DATASET EXTRACT:
========================================

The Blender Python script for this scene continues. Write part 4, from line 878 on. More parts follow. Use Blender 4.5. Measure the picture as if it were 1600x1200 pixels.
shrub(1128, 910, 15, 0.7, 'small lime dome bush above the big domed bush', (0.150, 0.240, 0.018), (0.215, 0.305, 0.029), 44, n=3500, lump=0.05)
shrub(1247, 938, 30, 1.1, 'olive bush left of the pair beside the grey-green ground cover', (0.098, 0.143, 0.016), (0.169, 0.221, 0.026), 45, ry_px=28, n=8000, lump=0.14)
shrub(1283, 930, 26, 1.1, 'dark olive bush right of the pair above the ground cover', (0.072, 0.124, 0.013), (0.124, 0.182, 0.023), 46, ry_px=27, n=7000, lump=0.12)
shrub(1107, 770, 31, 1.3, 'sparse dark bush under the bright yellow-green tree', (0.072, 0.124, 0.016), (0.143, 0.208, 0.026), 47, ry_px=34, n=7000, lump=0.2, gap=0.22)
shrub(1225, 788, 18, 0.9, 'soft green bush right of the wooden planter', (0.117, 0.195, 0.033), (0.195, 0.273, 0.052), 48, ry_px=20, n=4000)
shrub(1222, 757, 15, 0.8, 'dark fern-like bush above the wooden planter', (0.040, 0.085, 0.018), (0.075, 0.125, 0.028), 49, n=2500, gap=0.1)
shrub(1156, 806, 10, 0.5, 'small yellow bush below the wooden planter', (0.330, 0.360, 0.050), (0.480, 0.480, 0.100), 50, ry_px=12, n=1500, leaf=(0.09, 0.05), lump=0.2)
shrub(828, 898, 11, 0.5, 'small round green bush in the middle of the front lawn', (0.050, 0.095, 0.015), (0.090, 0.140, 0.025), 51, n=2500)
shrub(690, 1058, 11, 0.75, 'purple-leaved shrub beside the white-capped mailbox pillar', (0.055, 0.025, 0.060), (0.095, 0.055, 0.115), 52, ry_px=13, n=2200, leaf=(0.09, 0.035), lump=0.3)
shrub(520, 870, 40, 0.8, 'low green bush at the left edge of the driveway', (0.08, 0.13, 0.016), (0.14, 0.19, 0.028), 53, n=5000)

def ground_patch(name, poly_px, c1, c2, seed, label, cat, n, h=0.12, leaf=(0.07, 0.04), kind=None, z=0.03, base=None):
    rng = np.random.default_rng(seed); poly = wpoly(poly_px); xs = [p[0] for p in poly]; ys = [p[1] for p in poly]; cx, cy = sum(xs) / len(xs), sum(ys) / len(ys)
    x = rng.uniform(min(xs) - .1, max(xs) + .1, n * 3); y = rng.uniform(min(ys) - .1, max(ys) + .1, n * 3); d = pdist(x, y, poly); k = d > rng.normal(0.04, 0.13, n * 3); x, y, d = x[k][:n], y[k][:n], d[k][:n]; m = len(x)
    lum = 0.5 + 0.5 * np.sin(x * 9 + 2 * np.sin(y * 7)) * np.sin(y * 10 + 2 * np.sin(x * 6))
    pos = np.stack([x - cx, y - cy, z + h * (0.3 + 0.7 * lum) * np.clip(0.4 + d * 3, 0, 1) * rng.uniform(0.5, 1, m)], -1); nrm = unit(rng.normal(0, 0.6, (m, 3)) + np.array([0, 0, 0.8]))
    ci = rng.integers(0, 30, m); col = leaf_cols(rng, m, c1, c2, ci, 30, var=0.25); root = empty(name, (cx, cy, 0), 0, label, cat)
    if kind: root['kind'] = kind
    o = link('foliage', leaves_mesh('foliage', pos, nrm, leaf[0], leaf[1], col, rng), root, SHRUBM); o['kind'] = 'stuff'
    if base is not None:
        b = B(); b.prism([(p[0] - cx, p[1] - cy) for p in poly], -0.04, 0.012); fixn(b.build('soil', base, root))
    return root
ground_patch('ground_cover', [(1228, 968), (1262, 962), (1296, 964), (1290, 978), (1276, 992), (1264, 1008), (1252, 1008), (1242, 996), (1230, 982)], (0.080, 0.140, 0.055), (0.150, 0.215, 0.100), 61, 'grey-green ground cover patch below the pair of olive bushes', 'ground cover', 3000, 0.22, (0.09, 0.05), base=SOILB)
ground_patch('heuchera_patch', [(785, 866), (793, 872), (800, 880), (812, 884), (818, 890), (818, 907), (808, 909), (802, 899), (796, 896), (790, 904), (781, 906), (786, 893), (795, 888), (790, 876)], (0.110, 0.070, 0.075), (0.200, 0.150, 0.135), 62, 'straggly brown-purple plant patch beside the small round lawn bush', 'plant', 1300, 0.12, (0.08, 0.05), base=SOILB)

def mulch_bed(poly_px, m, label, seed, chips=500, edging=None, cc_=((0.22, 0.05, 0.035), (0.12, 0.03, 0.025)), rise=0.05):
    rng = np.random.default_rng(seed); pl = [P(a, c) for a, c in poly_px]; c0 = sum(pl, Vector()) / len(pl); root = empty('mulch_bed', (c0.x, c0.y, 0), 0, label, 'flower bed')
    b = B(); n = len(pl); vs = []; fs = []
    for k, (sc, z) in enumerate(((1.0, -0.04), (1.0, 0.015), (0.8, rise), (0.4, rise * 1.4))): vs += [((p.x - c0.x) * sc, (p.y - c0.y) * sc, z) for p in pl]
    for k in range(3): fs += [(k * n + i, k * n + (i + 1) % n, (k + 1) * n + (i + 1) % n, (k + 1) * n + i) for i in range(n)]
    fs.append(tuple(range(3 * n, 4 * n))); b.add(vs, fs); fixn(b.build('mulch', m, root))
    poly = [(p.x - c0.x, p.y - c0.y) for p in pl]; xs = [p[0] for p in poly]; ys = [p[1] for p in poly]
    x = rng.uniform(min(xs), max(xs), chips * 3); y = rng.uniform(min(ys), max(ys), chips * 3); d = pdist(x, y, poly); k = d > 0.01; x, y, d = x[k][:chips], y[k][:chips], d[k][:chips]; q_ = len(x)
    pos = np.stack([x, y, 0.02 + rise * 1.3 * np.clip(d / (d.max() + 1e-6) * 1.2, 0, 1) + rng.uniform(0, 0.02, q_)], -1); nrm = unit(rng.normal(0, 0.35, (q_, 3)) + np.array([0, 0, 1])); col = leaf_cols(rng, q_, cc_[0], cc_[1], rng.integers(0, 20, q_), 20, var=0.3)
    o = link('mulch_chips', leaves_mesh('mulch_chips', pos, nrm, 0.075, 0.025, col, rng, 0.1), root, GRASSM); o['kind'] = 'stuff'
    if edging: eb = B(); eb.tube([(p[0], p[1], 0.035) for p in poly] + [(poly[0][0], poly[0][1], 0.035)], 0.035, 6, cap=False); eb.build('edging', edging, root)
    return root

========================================

Write out the material from the first line to the last, exactly.

The Blender Python script for this scene continues. Write part 4, from line 878 on. More parts follow. Use Blender 4.5. Measure the picture as if it were 1600x1200 pixels.
shrub(1128, 910, 15, 0.7, 'small lime dome bush above the big domed bush', (0.150, 0.240, 0.018), (0.215, 0.305, 0.029), 44, n=3500, lump=0.05)
shrub(1247, 938, 30, 1.1, 'olive bush left of the pair beside the grey-green ground cover', (0.098, 0.143, 0.016), (0.169, 0.221, 0.026), 45, ry_px=28, n=8000, lump=0.14)
shrub(1283, 930, 26, 1.1, 'dark olive bush right of the pair above the ground cover', (0.072, 0.124, 0.013), (0.124, 0.182, 0.023), 46, ry_px=27, n=7000, lump=0.12)
shrub(1107, 770, 31, 1.3, 'sparse dark bush under the bright yellow-green tree', (0.072, 0.124, 0.016), (0.143, 0.208, 0.026), 47, ry_px=34, n=7000, lump=0.2, gap=0.22)
shrub(1225, 788, 18, 0.9, 'soft green bush right of the wooden planter', (0.117, 0.195, 0.033), (0.195, 0.273, 0.052), 48, ry_px=20, n=4000)
shrub(1222, 757, 15, 0.8, 'dark fern-like bush above the wooden planter', (0.040, 0.085, 0.018), (0.075, 0.125, 0.028), 49, n=2500, gap=0.1)
shrub(1156, 806, 10, 0.5, 'small yellow bush below the wooden planter', (0.330, 0.360, 0.050), (0.480, 0.480, 0.100), 50, ry_px=12, n=1500, leaf=(0.09, 0.05), lump=0.2)
shrub(828, 898, 11, 0.5, 'small round green bush in the middle of the front lawn', (0.050, 0.095, 0.015), (0.090, 0.140, 0.025), 51, n=2500)
shrub(690, 1058, 11, 0.75, 'purple-leaved shrub beside the white-capped mailbox pillar', (0.055, 0.025, 0.060), (0.095, 0.055, 0.115), 52, ry_px=13, n=2200, leaf=(0.09, 0.035), lump=0.3)
shrub(520, 870, 40, 0.8, 'low green bush at the left edge of the driveway', (0.08, 0.13, 0.016), (0.14, 0.19, 0.028), 53, n=5000)

def ground_patch(name, poly_px, c1, c2, seed, label, cat, n, h=0.12, leaf=(0.07, 0.04), kind=None, z=0.03, base=None):
    rng = np.random.default_rng(seed); poly = wpoly(poly_px); xs = [p[0] for p in poly]; ys = [p[1] for p in poly]; cx, cy = sum(xs) / len(xs), sum(ys) / len(ys)
    x = rng.uniform(min(xs) - .1, max(xs) + .1, n * 3); y = rng.uniform(min(ys) - .1, max(ys) + .1, n * 3); d = pdist(x, y, poly); k = d > rng.normal(0.04, 0.13, n * 3); x, y, d = x[k][:n], y[k][:n], d[k][:n]; m = len(x)
    lum = 0.5 + 0.5 * np.sin(x * 9 + 2 * np.sin(y * 7)) * np.sin(y * 10 + 2 * np.sin(x * 6))
    pos = np.stack([x - cx, y - cy, z + h * (0.3 + 0.7 * lum) * np.clip(0.4 + d * 3, 0, 1) * rng.uniform(0.5, 1, m)], -1); nrm = unit(rng.normal(0, 0.6, (m, 3)) + np.array([0, 0, 0.8]))
    ci = rng.integers(0, 30, m); col = leaf_cols(rng, m, c1, c2, ci, 30, var=0.25); root = empty(name, (cx, cy, 0), 0, label, cat)
    if kind: root['kind'] = kind
    o = link('foliage', leaves_mesh('foliage', pos, nrm, leaf[0], leaf[1], col, rng), root, SHRUBM); o['kind'] = 'stuff'
    if base is not None:
        b = B(); b.prism([(p[0] - cx, p[1] - cy) for p in poly], -0.04, 0.012); fixn(b.build('soil', base, root))
    return root
ground_patch('ground_cover', [(1228, 968), (1262, 962), (1296, 964), (1290, 978), (1276, 992), (1264, 1008), (1252, 1008), (1242, 996), (1230, 982)], (0.080, 0.140, 0.055), (0.150, 0.215, 0.100), 61, 'grey-green ground cover patch below the pair of olive bushes', 'ground cover', 3000, 0.22, (0.09, 0.05), base=SOILB)
ground_patch('heuchera_patch', [(785, 866), (793, 872), (800, 880), (812, 884), (818, 890), (818, 907), (808, 909), (802, 899), (796, 896), (790, 904), (781, 906), (786, 893), (795, 888), (790, 876)], (0.110, 0.070, 0.075), (0.200, 0.150, 0.135), 62, 'straggly brown-purple plant patch beside the small round lawn bush', 'plant', 1300, 0.12, (0.08, 0.05), base=SOILB)

def mulch_bed(poly_px, m, label, seed, chips=500, edging=None, cc_=((0.22, 0.05, 0.035), (0.12, 0.03, 0.025)), rise=0.05):
    rng = np.random.default_rng(seed); pl = [P(a, c) for a, c in poly_px]; c0 = sum(pl, Vector()) / len(pl); root = empty('mulch_bed', (c0.x, c0.y, 0), 0, label, 'flower bed')
    b = B(); n = len(pl); vs = []; fs = []
    for k, (sc, z) in enumerate(((1.0, -0.04), (1.0, 0.015), (0.8, rise), (0.4, rise * 1.4))): vs += [((p.x - c0.x) * sc, (p.y - c0.y) * sc, z) for p in pl]
    for k in range(3): fs += [(k * n + i, k * n + (i + 1) % n, (k + 1) * n + (i + 1) % n, (k + 1) * n + i) for i in range(n)]
    fs.append(tuple(range(3 * n, 4 * n))); b.add(vs, fs); fixn(b.build('mulch', m, root))
    poly = [(p.x - c0.x, p.y - c0.y) for p in pl]; xs = [p[0] for p in poly]; ys = [p[1] for p in poly]
    x = rng.uniform(min(xs), max(xs), chips * 3); y = rng.uniform(min(ys), max(ys), chips * 3); d = pdist(x, y, poly); k = d > 0.01; x, y, d = x[k][:chips], y[k][:chips], d[k][:chips]; q_ = len(x)
    pos = np.stack([x, y, 0.02 + rise * 1.3 * np.clip(d / (d.max() + 1e-6) * 1.2, 0, 1) + rng.uniform(0, 0.02, q_)], -1); nrm = unit(rng.normal(0, 0.35, (q_, 3)) + np.array([0, 0, 1])); col = leaf_cols(rng, q_, cc_[0], cc_[1], rng.integers(0, 20, q_), 20, var=0.3)
    o = link('mulch_chips', leaves_mesh('mulch_chips', pos, nrm, 0.075, 0.025, col, rng, 0.1), root, GRASSM); o['kind'] = 'stuff'
    if edging: eb = B(); eb.tube([(p[0], p[1], 0.035) for p in poly] + [(poly[0][0], poly[0][1], 0.035)], 0.035, 6, cap=False); eb.build('edging', edging, root)
    return root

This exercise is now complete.